**PROBLEM STATEMENT:**
Write out each line from the data below that includes the word "objects".

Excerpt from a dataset
━━━
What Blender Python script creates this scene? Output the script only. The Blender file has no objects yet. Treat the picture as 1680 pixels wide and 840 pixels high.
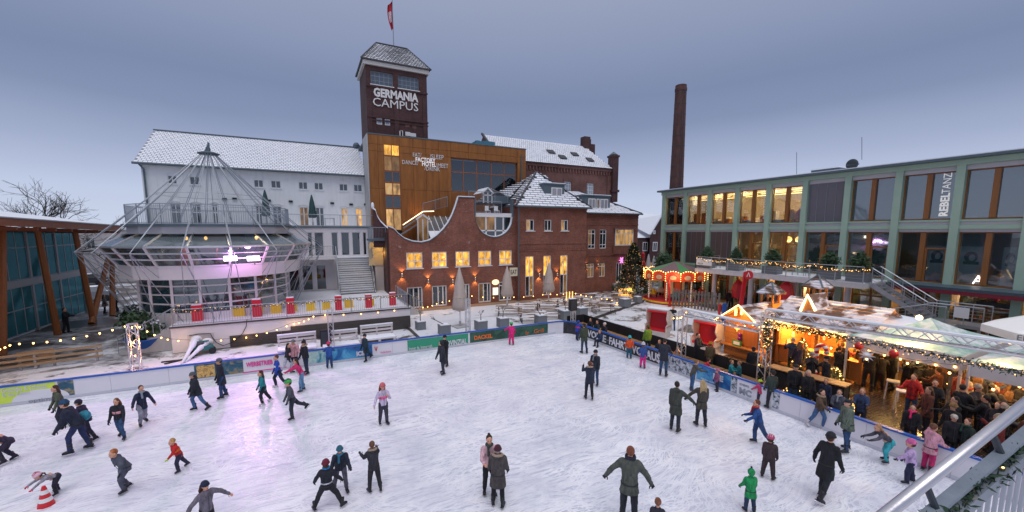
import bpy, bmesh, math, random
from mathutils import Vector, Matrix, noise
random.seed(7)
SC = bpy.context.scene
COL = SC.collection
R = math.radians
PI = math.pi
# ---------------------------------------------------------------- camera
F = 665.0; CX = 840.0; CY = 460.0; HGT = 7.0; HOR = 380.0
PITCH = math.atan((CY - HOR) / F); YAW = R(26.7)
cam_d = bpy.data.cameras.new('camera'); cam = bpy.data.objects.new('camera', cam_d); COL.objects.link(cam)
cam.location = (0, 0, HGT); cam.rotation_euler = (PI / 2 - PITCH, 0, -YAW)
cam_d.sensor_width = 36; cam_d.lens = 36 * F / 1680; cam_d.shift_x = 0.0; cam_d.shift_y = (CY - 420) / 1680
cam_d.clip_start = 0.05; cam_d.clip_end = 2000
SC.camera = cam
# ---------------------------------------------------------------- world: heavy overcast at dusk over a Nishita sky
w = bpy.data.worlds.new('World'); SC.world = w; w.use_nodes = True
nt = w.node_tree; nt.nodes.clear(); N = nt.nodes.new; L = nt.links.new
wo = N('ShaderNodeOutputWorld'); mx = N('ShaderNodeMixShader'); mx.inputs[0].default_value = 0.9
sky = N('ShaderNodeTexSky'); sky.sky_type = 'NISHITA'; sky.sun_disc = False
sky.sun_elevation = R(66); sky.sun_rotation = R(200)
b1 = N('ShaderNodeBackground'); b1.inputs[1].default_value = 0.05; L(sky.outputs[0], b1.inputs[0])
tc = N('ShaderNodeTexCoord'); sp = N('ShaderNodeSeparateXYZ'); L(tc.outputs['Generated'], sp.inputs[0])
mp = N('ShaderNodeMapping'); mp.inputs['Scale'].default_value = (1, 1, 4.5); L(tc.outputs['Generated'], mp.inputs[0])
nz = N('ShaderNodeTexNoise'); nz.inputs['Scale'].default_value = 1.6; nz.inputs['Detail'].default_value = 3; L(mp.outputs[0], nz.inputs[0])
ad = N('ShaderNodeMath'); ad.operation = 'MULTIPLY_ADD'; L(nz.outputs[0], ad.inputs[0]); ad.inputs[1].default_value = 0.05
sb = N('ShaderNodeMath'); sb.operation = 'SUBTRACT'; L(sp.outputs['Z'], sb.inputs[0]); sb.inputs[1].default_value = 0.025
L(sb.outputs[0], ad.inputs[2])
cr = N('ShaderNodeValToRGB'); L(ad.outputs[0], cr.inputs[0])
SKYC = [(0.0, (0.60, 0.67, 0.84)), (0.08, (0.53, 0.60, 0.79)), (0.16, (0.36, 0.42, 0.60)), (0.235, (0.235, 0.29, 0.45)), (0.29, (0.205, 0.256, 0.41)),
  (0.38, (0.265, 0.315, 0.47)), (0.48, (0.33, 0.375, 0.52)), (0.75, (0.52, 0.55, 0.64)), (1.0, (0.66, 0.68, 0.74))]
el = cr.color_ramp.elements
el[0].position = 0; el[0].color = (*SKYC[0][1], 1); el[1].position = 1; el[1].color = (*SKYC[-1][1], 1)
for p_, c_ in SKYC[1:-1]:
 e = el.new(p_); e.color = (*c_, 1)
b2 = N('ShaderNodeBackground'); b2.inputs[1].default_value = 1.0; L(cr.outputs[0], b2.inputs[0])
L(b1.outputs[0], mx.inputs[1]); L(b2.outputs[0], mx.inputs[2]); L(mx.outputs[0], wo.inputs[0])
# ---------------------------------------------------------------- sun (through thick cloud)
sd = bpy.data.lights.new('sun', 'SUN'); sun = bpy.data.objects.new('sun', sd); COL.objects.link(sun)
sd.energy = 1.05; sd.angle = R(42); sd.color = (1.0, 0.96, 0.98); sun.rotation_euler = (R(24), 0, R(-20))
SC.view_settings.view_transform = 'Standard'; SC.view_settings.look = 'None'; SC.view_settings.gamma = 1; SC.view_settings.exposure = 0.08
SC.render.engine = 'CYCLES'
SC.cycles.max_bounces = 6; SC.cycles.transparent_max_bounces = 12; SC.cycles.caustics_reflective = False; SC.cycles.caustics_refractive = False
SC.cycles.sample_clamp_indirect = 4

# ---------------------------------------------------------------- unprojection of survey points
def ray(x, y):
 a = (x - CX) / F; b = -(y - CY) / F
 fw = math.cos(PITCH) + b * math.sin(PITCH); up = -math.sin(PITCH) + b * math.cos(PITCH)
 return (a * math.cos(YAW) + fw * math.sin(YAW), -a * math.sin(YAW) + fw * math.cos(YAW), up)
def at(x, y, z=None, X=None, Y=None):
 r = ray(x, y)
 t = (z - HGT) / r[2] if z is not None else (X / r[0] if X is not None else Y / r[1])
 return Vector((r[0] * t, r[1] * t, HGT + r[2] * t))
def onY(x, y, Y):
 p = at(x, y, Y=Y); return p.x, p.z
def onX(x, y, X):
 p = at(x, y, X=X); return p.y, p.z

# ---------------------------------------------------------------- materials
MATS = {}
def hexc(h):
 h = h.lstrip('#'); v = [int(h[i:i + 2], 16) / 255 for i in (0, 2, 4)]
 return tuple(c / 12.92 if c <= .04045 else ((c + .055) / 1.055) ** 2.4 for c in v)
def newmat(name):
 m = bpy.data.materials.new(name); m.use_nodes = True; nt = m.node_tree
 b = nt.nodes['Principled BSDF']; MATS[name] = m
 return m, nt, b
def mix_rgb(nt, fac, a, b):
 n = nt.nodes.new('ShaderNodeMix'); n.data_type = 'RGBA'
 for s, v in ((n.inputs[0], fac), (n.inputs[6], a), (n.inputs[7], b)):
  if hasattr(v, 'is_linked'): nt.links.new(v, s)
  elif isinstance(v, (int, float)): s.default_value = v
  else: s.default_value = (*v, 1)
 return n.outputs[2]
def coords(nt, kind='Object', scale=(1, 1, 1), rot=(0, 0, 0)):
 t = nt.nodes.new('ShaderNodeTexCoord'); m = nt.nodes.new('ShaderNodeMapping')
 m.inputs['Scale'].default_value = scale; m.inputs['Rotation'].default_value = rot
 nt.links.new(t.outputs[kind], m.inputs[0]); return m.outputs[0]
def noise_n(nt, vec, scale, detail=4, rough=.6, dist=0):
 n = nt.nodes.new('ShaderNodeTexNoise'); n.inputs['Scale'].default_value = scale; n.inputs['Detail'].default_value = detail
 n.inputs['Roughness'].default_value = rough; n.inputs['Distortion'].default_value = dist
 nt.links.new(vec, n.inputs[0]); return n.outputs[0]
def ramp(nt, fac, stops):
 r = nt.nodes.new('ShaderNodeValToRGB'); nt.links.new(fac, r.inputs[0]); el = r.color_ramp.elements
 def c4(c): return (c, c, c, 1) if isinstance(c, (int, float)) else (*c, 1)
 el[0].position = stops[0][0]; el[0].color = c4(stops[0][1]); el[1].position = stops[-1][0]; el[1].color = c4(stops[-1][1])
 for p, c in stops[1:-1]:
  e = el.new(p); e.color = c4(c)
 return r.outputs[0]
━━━
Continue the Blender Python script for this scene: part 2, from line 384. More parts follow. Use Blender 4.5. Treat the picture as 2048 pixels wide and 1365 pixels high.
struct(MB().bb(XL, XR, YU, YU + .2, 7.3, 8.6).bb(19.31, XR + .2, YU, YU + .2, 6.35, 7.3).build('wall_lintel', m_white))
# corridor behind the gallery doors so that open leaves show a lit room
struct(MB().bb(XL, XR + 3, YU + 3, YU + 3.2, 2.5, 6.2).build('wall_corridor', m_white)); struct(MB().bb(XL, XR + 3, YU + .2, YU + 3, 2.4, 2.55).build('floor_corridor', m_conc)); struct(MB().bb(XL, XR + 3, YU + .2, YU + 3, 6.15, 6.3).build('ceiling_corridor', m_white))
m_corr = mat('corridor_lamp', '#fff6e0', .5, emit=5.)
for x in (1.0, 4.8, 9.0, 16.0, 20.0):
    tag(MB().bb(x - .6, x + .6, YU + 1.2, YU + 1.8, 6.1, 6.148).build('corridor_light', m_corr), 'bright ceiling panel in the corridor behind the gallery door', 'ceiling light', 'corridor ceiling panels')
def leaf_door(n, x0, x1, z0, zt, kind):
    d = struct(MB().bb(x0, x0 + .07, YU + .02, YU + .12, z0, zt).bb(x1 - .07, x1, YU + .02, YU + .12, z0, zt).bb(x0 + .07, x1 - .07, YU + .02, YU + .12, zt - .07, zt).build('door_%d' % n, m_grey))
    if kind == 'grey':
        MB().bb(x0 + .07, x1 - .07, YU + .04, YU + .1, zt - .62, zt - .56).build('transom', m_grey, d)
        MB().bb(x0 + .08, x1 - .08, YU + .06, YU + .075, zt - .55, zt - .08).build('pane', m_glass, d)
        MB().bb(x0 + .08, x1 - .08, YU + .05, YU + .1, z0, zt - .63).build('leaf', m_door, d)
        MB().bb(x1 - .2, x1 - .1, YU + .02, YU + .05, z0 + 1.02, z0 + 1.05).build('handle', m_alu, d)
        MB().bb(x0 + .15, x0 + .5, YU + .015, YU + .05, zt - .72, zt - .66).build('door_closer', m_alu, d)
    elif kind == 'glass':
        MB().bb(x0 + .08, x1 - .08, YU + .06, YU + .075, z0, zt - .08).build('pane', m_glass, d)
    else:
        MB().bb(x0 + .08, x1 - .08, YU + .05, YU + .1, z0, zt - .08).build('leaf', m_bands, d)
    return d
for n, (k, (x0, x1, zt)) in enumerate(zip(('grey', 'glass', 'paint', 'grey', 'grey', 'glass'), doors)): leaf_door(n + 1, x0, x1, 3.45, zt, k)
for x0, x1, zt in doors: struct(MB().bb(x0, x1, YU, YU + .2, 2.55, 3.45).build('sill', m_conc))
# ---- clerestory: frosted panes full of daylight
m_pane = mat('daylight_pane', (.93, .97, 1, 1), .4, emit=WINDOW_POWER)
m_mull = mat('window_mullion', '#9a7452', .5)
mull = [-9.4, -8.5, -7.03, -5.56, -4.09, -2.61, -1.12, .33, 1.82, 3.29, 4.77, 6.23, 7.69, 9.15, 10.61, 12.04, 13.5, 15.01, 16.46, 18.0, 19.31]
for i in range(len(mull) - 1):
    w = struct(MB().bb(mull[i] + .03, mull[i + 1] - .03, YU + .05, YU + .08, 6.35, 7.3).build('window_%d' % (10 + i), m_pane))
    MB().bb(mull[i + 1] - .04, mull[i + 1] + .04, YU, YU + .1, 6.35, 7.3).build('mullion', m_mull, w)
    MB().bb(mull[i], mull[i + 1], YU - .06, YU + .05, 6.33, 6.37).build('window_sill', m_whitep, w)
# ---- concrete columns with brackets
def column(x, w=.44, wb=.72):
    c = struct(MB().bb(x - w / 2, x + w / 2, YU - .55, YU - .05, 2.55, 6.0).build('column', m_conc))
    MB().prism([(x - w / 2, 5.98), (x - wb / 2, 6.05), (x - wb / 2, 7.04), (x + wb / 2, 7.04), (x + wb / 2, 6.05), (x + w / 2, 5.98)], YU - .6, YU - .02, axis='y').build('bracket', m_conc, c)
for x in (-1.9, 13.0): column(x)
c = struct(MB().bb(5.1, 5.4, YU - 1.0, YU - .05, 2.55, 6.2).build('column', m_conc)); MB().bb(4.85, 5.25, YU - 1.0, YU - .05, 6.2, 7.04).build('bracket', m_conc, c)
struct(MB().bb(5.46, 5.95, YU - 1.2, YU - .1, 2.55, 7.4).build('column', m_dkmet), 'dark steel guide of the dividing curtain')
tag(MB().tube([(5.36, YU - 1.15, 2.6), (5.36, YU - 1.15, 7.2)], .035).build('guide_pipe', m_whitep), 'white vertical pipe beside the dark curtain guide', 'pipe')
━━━
**RESULT:**
What Blender Python script creates this scene? Output the script only. The Blender file has no objects yet. Treat the picture as 1680 pixels wide and 840 pixels high.
cam_d = bpy.data.cameras.new('camera'); cam = bpy.data.objects.new('camera', cam_d); COL.objects.link(cam)
sd = bpy.data.lights.new('sun', 'SUN'); sun = bpy.data.objects.new('sun', sd); COL.objects.link(sun)